Patching, upgrading and testing applications can take up days of your IT staff's time every month, but with cloud applications none of this is necessary. That's because it's all handled in the cloud, leaving your staff with more time to work on new projects and innovations.

Access anywhere

Cloud applications are designed to be accessed securely from anywhere and from any device. Simply sync it with your handheld device or tablet, make sure you’ve got internet access, and you’re good to go.

Better security

Large companies lose an average of 265 laptops a year and if they contain confidential data then each loss has serious security implications. But with cloud applications your data is stored securely in the cloud, so a stray laptop is just an inconvenience, not a potential disaster.

How safe is the cloud?

The issues of cloud security and privacy play an important role in the digital era, particularly since data is not filed in folders and physically archived in an office building. Every day, millions of new records are generated and stored digitally in the cloud.

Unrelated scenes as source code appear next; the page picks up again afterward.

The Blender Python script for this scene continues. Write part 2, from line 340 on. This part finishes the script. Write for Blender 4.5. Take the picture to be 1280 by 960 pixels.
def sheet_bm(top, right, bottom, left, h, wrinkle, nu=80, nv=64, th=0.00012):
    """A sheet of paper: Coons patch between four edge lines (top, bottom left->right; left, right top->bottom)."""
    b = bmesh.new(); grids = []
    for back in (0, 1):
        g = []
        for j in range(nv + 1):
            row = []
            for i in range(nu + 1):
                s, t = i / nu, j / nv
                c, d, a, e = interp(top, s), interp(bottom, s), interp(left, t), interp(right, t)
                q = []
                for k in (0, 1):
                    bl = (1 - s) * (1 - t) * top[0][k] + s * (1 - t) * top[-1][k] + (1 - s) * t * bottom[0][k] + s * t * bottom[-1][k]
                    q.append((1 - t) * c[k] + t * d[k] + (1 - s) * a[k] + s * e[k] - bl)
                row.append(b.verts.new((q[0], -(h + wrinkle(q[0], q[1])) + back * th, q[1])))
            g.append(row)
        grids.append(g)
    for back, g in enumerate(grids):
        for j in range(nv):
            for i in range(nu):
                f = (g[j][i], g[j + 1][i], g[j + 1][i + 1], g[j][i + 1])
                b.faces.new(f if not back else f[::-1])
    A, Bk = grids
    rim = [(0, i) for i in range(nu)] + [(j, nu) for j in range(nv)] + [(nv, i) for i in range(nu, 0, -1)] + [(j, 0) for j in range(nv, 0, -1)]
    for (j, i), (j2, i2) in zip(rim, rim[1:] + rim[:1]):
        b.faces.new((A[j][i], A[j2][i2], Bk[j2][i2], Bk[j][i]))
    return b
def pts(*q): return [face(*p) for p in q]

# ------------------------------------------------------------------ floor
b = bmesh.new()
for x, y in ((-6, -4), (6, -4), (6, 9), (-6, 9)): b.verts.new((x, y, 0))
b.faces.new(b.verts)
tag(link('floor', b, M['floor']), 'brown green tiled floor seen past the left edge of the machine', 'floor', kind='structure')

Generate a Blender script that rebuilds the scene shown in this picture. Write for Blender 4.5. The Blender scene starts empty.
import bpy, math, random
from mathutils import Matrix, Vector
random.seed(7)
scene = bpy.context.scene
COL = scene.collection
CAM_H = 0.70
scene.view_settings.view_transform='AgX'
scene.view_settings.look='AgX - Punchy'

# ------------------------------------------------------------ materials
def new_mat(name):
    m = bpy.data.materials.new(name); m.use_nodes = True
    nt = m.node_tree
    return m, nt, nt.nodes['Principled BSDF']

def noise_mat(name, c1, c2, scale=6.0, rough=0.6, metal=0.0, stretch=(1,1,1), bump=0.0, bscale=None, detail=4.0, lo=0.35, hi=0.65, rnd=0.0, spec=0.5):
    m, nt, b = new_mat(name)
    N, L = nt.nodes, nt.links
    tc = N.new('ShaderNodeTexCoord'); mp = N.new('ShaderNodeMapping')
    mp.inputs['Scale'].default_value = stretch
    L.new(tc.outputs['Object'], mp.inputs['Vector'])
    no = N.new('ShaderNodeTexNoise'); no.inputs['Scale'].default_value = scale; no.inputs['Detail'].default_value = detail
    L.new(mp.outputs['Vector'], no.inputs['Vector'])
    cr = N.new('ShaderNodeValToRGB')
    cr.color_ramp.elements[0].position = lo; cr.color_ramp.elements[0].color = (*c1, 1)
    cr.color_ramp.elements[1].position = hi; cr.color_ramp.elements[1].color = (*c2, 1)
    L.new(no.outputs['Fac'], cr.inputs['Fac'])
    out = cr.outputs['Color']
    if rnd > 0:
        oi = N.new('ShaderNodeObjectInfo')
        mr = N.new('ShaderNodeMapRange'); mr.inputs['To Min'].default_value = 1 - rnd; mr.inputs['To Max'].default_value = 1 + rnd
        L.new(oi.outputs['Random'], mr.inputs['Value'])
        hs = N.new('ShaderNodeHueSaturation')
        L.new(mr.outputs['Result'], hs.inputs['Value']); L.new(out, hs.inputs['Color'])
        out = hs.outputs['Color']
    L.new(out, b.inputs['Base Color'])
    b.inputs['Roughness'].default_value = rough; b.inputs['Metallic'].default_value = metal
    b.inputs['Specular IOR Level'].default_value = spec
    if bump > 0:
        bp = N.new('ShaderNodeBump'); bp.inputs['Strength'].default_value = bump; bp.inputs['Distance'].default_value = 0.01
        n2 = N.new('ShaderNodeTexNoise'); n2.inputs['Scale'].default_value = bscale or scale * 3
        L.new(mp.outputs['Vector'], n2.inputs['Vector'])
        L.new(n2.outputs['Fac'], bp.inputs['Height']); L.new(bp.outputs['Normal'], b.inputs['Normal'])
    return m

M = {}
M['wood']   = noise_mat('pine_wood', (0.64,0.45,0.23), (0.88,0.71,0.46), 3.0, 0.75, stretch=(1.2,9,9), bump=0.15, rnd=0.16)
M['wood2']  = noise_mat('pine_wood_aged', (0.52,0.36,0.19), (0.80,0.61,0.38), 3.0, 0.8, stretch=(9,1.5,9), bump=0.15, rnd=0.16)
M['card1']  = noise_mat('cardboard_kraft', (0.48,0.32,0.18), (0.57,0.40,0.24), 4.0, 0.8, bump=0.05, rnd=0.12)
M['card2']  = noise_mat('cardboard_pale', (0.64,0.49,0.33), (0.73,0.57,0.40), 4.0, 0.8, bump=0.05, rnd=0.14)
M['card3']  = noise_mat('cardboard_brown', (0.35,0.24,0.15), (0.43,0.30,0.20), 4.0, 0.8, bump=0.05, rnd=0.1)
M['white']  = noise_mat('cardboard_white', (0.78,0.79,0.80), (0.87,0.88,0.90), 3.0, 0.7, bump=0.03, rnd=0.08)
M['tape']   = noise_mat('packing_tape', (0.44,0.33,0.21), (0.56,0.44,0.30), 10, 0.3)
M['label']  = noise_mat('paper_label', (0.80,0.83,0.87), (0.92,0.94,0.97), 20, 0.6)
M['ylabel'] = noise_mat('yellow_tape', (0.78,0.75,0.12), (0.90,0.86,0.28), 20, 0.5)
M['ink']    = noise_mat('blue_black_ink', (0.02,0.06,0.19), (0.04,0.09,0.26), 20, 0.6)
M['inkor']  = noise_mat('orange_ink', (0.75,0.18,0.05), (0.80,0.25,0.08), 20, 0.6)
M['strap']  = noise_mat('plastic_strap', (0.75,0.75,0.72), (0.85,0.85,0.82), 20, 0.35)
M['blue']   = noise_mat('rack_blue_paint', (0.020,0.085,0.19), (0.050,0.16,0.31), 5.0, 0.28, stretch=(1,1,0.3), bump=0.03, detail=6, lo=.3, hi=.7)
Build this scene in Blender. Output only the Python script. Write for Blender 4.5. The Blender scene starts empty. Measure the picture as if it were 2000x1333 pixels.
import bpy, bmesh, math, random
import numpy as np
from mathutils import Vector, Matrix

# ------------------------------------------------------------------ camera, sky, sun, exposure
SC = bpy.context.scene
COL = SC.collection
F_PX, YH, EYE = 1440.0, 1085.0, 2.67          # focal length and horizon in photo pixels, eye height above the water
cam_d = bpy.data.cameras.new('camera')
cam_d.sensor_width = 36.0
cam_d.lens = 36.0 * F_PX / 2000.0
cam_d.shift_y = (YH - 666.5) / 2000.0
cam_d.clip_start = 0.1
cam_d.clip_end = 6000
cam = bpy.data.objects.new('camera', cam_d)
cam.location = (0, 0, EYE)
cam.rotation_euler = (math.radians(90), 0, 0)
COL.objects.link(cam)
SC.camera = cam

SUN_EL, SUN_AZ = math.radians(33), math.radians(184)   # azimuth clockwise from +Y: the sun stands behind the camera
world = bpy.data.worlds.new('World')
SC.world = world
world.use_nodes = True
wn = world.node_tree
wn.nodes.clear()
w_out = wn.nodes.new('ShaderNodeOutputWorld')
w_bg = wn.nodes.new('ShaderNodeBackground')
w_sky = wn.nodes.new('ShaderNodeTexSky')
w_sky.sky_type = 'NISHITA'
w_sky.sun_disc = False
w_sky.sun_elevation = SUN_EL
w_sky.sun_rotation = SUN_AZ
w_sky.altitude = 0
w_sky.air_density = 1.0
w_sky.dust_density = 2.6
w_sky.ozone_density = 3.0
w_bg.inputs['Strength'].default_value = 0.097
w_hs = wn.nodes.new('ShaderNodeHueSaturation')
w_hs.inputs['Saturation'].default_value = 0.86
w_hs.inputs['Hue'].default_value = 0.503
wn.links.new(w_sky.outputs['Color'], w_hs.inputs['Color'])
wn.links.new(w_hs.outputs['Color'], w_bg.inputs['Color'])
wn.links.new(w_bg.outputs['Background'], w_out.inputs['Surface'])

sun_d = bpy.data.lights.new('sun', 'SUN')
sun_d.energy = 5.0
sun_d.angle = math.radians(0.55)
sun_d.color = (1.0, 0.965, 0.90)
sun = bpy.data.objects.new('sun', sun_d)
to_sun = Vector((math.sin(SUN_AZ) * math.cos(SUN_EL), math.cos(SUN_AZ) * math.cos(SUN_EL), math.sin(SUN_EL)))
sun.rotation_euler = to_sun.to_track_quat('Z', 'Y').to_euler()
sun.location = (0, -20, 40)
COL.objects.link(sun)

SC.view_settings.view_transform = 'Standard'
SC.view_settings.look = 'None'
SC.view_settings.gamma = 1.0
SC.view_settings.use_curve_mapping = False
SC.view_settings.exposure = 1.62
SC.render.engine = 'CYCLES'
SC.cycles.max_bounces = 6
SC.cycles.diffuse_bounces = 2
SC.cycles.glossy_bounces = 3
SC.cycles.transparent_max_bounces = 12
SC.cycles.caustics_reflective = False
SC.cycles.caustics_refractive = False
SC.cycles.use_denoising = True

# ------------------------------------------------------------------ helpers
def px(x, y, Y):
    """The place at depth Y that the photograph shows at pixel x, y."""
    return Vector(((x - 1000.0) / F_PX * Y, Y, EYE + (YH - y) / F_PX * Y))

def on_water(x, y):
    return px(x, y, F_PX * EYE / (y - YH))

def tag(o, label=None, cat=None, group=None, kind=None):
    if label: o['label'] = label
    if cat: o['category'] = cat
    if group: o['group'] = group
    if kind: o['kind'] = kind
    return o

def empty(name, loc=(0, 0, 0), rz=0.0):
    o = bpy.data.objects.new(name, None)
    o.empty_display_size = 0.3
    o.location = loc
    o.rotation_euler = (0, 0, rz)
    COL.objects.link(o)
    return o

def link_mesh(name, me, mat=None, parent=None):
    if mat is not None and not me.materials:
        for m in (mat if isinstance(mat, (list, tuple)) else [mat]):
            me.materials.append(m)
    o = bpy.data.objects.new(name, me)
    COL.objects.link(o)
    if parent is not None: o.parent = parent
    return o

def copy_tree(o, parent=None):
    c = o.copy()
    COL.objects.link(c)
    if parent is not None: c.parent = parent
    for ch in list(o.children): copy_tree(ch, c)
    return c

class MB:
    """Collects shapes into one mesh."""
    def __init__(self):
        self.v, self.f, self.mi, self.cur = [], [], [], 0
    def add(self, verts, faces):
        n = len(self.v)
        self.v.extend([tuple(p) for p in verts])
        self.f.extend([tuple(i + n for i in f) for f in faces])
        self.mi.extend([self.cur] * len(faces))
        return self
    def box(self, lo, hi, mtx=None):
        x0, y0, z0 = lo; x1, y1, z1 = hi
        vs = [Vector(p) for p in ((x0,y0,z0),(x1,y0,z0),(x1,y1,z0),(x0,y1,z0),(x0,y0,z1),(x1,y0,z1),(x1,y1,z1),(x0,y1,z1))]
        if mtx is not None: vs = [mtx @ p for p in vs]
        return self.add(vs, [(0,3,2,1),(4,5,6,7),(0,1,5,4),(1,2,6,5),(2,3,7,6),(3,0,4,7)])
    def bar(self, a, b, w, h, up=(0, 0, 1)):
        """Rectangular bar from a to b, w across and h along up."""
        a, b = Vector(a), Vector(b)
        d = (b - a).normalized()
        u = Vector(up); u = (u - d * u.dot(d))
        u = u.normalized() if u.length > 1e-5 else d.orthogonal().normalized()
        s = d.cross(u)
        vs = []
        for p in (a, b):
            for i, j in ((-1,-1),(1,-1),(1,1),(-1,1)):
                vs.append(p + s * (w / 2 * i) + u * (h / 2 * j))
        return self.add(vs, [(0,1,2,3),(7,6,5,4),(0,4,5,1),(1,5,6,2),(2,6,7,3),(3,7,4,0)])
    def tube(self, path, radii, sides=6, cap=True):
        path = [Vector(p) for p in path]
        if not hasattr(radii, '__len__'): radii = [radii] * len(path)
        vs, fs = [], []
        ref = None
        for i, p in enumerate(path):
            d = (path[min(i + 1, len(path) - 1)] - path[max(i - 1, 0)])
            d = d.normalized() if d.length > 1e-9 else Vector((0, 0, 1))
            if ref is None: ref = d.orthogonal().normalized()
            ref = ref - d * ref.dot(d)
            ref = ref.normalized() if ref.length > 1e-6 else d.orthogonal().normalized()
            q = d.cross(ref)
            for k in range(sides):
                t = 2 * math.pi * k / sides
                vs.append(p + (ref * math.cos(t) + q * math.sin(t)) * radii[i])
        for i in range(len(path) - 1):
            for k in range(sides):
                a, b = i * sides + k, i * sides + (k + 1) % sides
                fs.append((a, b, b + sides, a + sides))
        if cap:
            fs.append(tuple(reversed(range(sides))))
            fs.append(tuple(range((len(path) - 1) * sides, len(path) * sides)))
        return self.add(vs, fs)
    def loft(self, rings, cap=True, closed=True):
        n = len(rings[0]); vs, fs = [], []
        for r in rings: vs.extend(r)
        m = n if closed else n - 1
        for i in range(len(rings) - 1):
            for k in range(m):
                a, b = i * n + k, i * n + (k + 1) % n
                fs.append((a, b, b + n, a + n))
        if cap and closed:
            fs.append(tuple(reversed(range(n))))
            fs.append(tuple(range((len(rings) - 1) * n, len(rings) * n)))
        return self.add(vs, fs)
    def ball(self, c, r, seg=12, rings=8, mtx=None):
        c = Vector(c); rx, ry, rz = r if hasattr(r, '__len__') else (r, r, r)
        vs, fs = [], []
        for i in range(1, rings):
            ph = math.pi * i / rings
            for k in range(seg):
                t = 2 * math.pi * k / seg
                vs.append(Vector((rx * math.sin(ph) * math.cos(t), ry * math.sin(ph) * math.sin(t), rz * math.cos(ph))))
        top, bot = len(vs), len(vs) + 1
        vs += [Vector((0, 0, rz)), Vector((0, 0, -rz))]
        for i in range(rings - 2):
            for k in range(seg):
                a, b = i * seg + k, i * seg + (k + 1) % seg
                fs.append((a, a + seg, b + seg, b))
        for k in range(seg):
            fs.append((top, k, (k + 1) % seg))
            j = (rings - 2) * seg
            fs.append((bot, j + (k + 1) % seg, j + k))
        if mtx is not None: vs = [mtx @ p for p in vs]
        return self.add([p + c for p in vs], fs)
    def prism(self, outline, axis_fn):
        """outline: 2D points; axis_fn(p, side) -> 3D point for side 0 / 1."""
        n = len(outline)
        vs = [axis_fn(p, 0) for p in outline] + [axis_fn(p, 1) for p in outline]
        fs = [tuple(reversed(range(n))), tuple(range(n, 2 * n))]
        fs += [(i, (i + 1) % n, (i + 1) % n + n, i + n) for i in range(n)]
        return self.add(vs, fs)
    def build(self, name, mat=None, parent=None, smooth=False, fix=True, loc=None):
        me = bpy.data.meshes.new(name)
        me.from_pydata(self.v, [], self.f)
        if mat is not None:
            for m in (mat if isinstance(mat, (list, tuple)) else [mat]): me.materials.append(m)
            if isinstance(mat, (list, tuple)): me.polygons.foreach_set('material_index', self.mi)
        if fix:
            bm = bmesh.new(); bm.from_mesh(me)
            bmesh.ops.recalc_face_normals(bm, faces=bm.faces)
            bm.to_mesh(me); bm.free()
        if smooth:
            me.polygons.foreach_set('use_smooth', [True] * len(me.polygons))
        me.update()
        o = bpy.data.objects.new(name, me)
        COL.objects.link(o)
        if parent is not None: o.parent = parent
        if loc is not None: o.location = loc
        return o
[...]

Special attention should apply to the security standards offered by the cloud provider, including measures to secure transmission and storage of data, as well as the physical security of the cloud provider data center to control the access rights of your own employees.

Salesforce is aware that the confidentiality, integrity and availability of our customers' data is critical to their business processes and our own success.

With our tiered approach to cloud security we protect the most important data, in which we monitor our application, systems and processes continuously and optimised so that they meet the increasing demands and safety requirements.

You should look for these qualities in any quality cloud service provider you’re considering.

Taking the first step

You’ll find that many of your existing business applications have a cloud capability – from office productivity to CRM and sales management tools – so you can move your apps into the cloud at a pace that suits your business.

With predictable costs, controlled risk and immediate gains in flexibility, the business case is strong. All you have to do is take the first step.